Gather every line that includes the word "scene", please.
# start of AVAILABLE DATA
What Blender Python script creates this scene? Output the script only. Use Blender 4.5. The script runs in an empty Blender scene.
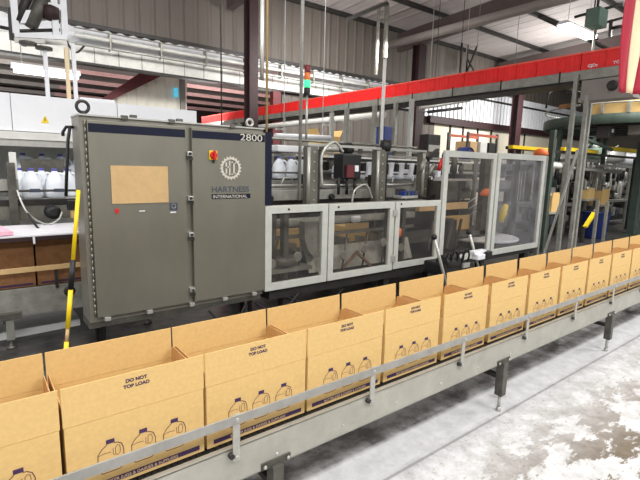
import bpy, bmesh, math, random
from mathutils import Vector, Matrix
random.seed(7)
PI = math.pi
S = bpy.context.scene
COL = S.collection

# ------------------------------------------------------------------ camera
CAM = Vector((-0.18558, -1.59696, 1.66024))
YAW, PITCH, ROLL, FPX = 0.661523, 0.161402, 0.0247928, 454.267
cy, sy, cp, sp = math.cos(YAW), math.sin(YAW), math.cos(PITCH), math.sin(PITCH)
FWD = Vector((sy*cp, cy*cp, -sp)); RT0 = Vector((cy, -sy, 0)); UP0 = RT0.cross(FWD)
RT = math.cos(ROLL)*RT0 + math.sin(ROLL)*UP0
UP = -math.sin(ROLL)*RT0 + math.cos(ROLL)*UP0
cd = bpy.data.cameras.new('camera'); cam = bpy.data.objects.new('camera', cd); COL.objects.link(cam)
cd.sensor_width = 36; cd.lens = FPX/640*36; cd.clip_end = 200; cd.clip_start = .05
M3 = Matrix((RT, UP, -FWD)).transposed()
cam.matrix_world = Matrix.Translation(CAM) @ M3.to_4x4()
S.camera = cam

# ------------------------------------------------------------------ world, lights, exposure
S.view_settings.view_transform = 'Standard'; S.view_settings.look = 'None'
S.view_settings.gamma = 1; S.view_settings.use_curve_mapping = False
S.view_settings.exposure = 0.3
W = bpy.data.worlds.new('world'); S.world = W; W.use_nodes = True
W.node_tree.nodes['Background'].inputs[0].default_value = (.95, .98, 1, 1)
W.node_tree.nodes['Background'].inputs[1].default_value = 0.55

def area(name, loc, sx, sy_, power, rot=(0, 0, 0), col=(1, .98, .95)):
    l = bpy.data.lights.new(name, 'AREA'); l.shape = 'RECTANGLE'; l.size = sx; l.size_y = sy_
    l.energy = power; l.color = col
    o = bpy.data.objects.new(name, l); COL.objects.link(o); o.location = loc; o.rotation_euler = rot
    return o
for i, (x, y, z, p) in enumerate([(-1.5, -3.5, 5.2, 230), (3.5, -4, 5.2, 260), (8.5, -3.2, 5.2, 260), (13, -1.5, 5.2, 220),
                                  (1.0, .6, 5.6, 120), (4.5, 6.0, 5.6, 200), (9.5, 8.6, 5.2, 260), (-1, 7.5, 5.6, 200), (16, 4, 5.4, 300),
                                  (20, 8, 5.0, 420), (11.2, 1.6, 4.6, 160), (-2.4, 2.4, 2.6, 70)]):
    area('lamp_and_fill_light', (x, y, z), 3.0, .8, p, (.75 if y > 5 else 0, 0, 0))  # unseen room lamps, plus fill lights added to brighten darker areas
    area('ceiling_fill_uplight', (x, y, z+.12), 3.0, .8, p*.3, (PI, 0, 0))  # upward share of the tubes, added to brighten the ceiling

# ------------------------------------------------------------------ materials
def lin(c):
    return tuple((v/255/12.92 if v/255 <= .04045 else ((v/255+.055)/1.055)**2.4) for v in c)
MATS = {}
def mat(name, rgb, rough=.6, metal=0., var=.12, scale=8., bump=0., emit=0., rgb2=None, stretch=None, spec=.5, mid=(.35, .65)):
    m = bpy.data.materials.new(name); m.use_nodes = True; nt = m.node_tree; N = nt.nodes; L = nt.links
    b = N['Principled BSDF']; c = lin(rgb)
    b.inputs['Roughness'].default_value = rough; b.inputs['Metallic'].default_value = metal
    b.inputs['Specular IOR Level'].default_value = spec
    tc = N.new('ShaderNodeTexCoord'); mp = N.new('ShaderNodeMapping'); L.new(tc.outputs['Object'], mp.inputs[0])
    if stretch: mp.inputs['Scale'].default_value = stretch
    nz = N.new('ShaderNodeTexNoise'); nz.inputs['Scale'].default_value = scale; nz.inputs['Detail'].default_value = 6
    nz.inputs['Roughness'].default_value = .65
    L.new(mp.outputs[0], nz.inputs['Vector'])
    cr = N.new('ShaderNodeValToRGB'); L.new(nz.outputs[0], cr.inputs[0])
    cr.color_ramp.elements[0].position = mid[0]; cr.color_ramp.elements[1].position = mid[1]
    c2 = lin(rgb2) if rgb2 else tuple(v*(1-var) for v in c); c1 = c if rgb2 else tuple(min(1, v*(1+var)) for v in c)
    cr.color_ramp.elements[0].color = (*c2, 1); cr.color_ramp.elements[1].color = (*c1, 1)
    L.new(cr.outputs[0], b.inputs['Base Color'])
    if bump:
        bp = N.new('ShaderNodeBump'); bp.inputs['Strength'].default_value = bump; bp.inputs['Distance'].default_value = .01
        L.new(nz.outputs[0], bp.inputs['Height']); L.new(bp.outputs[0], b.inputs['Normal'])
    if emit:
        b.inputs['Emission Color'].default_value = (*c, 1); b.inputs['Emission Strength'].default_value = emit
    MATS[name] = m
    return m
mat('cardboard', (213, 179, 120), .85, var=.05, scale=60, bump=.05, spec=.2)
mat('cardboard_inside', (200, 156, 104), .9, var=.07, scale=30, spec=.2)
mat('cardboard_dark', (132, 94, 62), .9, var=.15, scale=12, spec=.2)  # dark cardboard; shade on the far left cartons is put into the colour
mat('ink', (62, 40, 78), .7, var=.2, scale=60)
mat('ink_pale', (205, 175, 140), .7, var=.05)
mat('ink_line', (100, 68, 66), .7, var=.2, scale=60)
mat('steel', (138, 134, 124), .38, .55, var=.07, scale=3, stretch=(1, 1, .4))
mat('steel_door', (134, 131, 119), .36, .6, var=.08, scale=2.2, stretch=(1, 1, .35))
mat('brace_brown', (122, 100, 84), .5, .2)
mat('column_grey', (112, 110, 100), .5, .3, var=.15, scale=9)
mat('steel_light', (184, 184, 178), .38, .5, var=.08, scale=20)
mat('panel_steel', (176, 174, 165), .45, .4, var=.1, scale=7)
mat('rail_steel', (166, 166, 162), .4, .5, var=.1, scale=14)
mat('steel_dull', (150, 150, 142), .5, .5, var=.18, scale=10)
mat('steel_dark', (92, 90, 84), .5, .5, var=.3, scale=9)
mat('aluminium', (205, 207, 200), .4, .3, var=.05, scale=10)
mat('dark_metal', (48, 46, 44), .5, .3, var=.3, scale=12)
mat('black', (22, 22, 24), .5, 0, var=.2, scale=10)
mat('navy', (16, 20, 42), .6, 0, var=.1, spec=.25)
mat('white', (232, 234, 238), .45, 0, var=.03, scale=4)
mat('white_dirty', (214, 214, 208), .6, 0, var=.1, scale=5)
mat('jug', (234, 240, 247), .35, 0, var=.04, scale=5)
mat('cap_blue', (86, 84, 170), .5)
mat('yellow', (240, 205, 20), .45, var=.05)
mat('red', (200, 30, 28), .45, var=.06)
mat('bin_red', (240, 40, 38), .45, var=.08, scale=6)
mat('bin_red_rim', (250, 92, 78), .45, var=.05, scale=6)
mat('maroon', (96, 34, 38), .6, var=.2, scale=4)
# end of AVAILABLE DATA
RESULT:
What Blender Python script creates this scene? Output the script only. Use Blender 4.5. The script runs in an empty Blender scene.
S = bpy.context.scene